Trump retold a favorite story about once telling Robinson that he was better than the Black civil rights leader — and not being sure that Robinson liked the compliment. (Robinson has criticized King as a “communist.”) .
”Listening to Republicans on and off Jones Street” — the hub of state government in Raleigh — there’s a sense that “while he may be the voice of the party, he’s not the voice of North Carolina,” said Jonathan Bridges, who managed former GOP congressman Mark Walker’s now-shuttered campaign for governor.
The GOP has swept Senate and presidential races in the Tar Heel State in recent years, yet Democrats have won the governor’s mansion in seven of the past eight election cycles.

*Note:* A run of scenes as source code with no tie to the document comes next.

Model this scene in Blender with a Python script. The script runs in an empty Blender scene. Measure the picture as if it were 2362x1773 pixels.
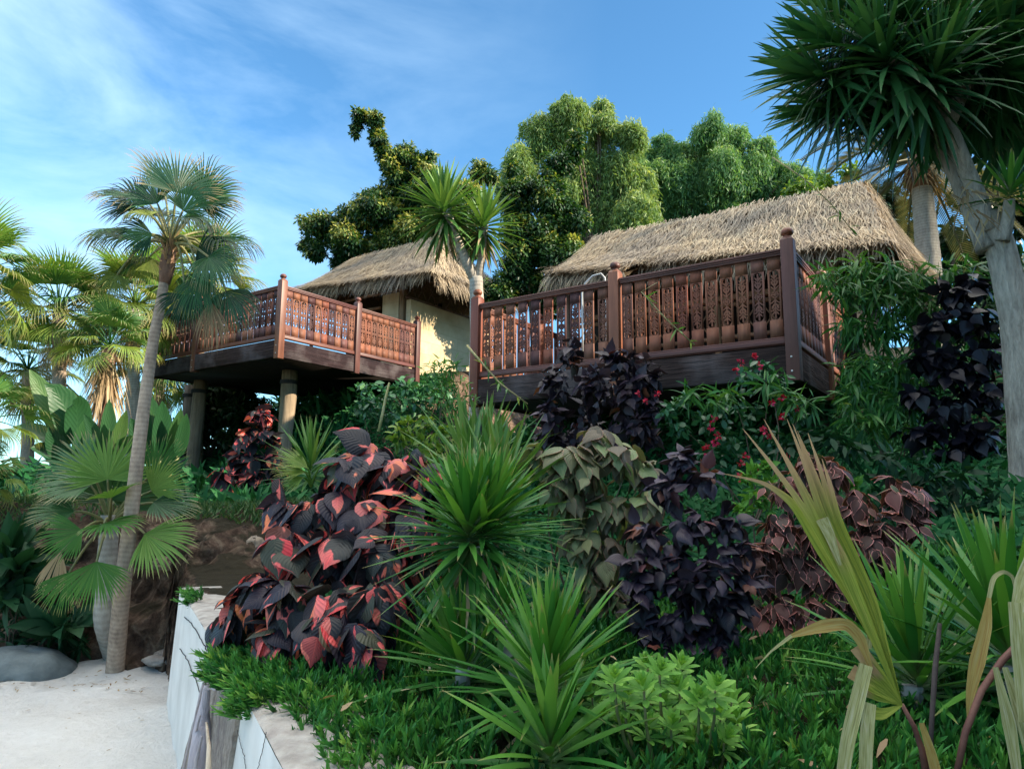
import bpy, math, random
import numpy as np
from mathutils import Matrix, Vector
R = np.random.default_rng(7)
random.seed(7)
SC = bpy.context.scene
COL = SC.collection
# ------------------------------------------------------------------ camera model and frames
F, TH, RO, EYE = 1629.18, .1575, .0088, 1.6
YAW = .965
UU = np.array([math.cos(YAW), math.sin(YAW), 0.]); VV = np.array([-math.sin(YAW), math.cos(YAW), 0.])
ZZ = np.array([0, 0, 1.])
CAM = np.array([0, 0, EYE])

def ray(x, y):
    u = x * 1.068 - 1181; v = y * 1.068 - 886.5
    cr, sr = math.cos(RO), math.sin(RO)
    X = (u * cr + v * sr) / F; Z = -(-u * sr + v * cr) / F
    c, s = math.cos(TH), math.sin(TH)
    return np.array([X, c - s * Z, s + c * Z])
def A(x, y, Y):
    r = ray(x, y); return CAM + r * (Y / r[1])
def Az(x, y, z):
    r = ray(x, y); return CAM + r * ((z - EYE) / r[2])
def Au(x, y, u):
    r = ray(x, y); return CAM + r * (u / (r @ UU))
def UV(u, v, z): return u * UU + v * VV + z * ZZ
def mpp(Y): return Y / 1525.
def nrm(a): return a / (np.linalg.norm(a, axis=-1, keepdims=True) + 1e-12)
def sst(a, b, x):
    t = np.clip((x - a) / (b - a), 0, 1); return t * t * (3 - 2 * t)

# ------------------------------------------------------------------ smooth value noise (for shapes)
_T = np.random.default_rng(3).random((64, 64))
def vnoise(x, y):
    x = np.asarray(x, float); y = np.asarray(y, float)
    xi = np.floor(x).astype(int); yi = np.floor(y).astype(int)
    fx = x - xi; fy = y - yi; fx = fx * fx * (3 - 2 * fx); fy = fy * fy * (3 - 2 * fy)
    g = lambda a, b: _T[a % 64, b % 64]
    return (g(xi, yi) * (1 - fx) + g(xi + 1, yi) * fx) * (1 - fy) + (g(xi, yi + 1) * (1 - fx) + g(xi + 1, yi + 1) * fx) * fy - .5
def fbm(x, y, o=4):
    s = 0; a = 1
    for i in range(o): s = s + a * vnoise(np.asarray(x) * 2 ** i + 7 * i, np.asarray(y) * 2 ** i + 3 * i); a *= .5
    return s

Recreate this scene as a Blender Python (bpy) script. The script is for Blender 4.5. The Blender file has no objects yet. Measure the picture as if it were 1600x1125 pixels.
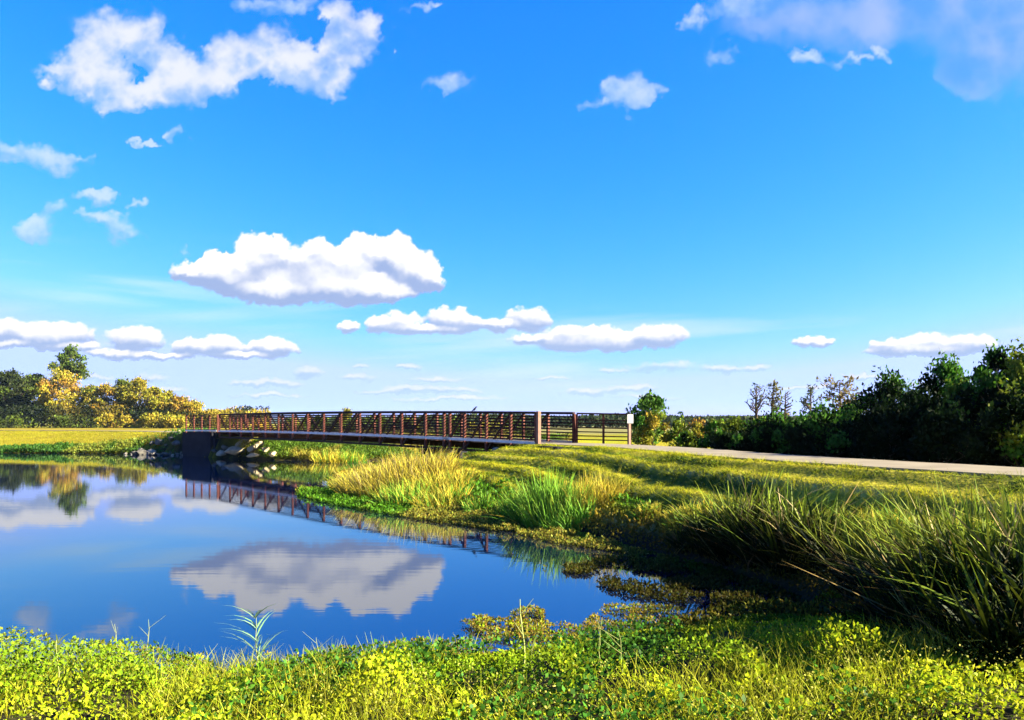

The last Republican governor, Pat McCrory, faced massive blowback for signing a 2016 bill that required transgender people to use the bathroom matching their sex at birth. The law cost the state billions in business and was ultimately repealed — and Robinson’s critics say he will regret pushing LGBTQ+ issues to the forefront again.
A ban on gender-affirming care for minors took effect in North Carolina last year with much less public pushback. And Democrats, who see Robinson as a formidable rival, are largely focusing this year on his record on abortion.
“I don’t care if you’re 24 hours pregnant. I don’t care if you’re 24 weeks pregnant. I don’t care. If you kill that young’un, it is murder,” Robinson told a church in 2021. (Robinson has said he paid for the abortion of his “unborn child” in 1989 — a decision that he says was wrong.)
Robinson asserted on a 2018 podcast that the political left is going after “the Harvey Weinsteins and the Bill Cosbys” to replicate Soviet-era intimidation.
They also highlight Robinson’s 2022 suggestion at a church that men, not women, are meant to be leaders. Acknowledging that he was “getting ready to get in trouble,” Robinson exclaimed to the congregation: “Called to be led by men!”
When “it was time to face down Goliath,” he added, God “sent David, not Davita.”
He later suggested it was “ridiculous” to conclude he did not view women as leaders and that he was only “encouraging men to stand up and take on the role of leadership as well.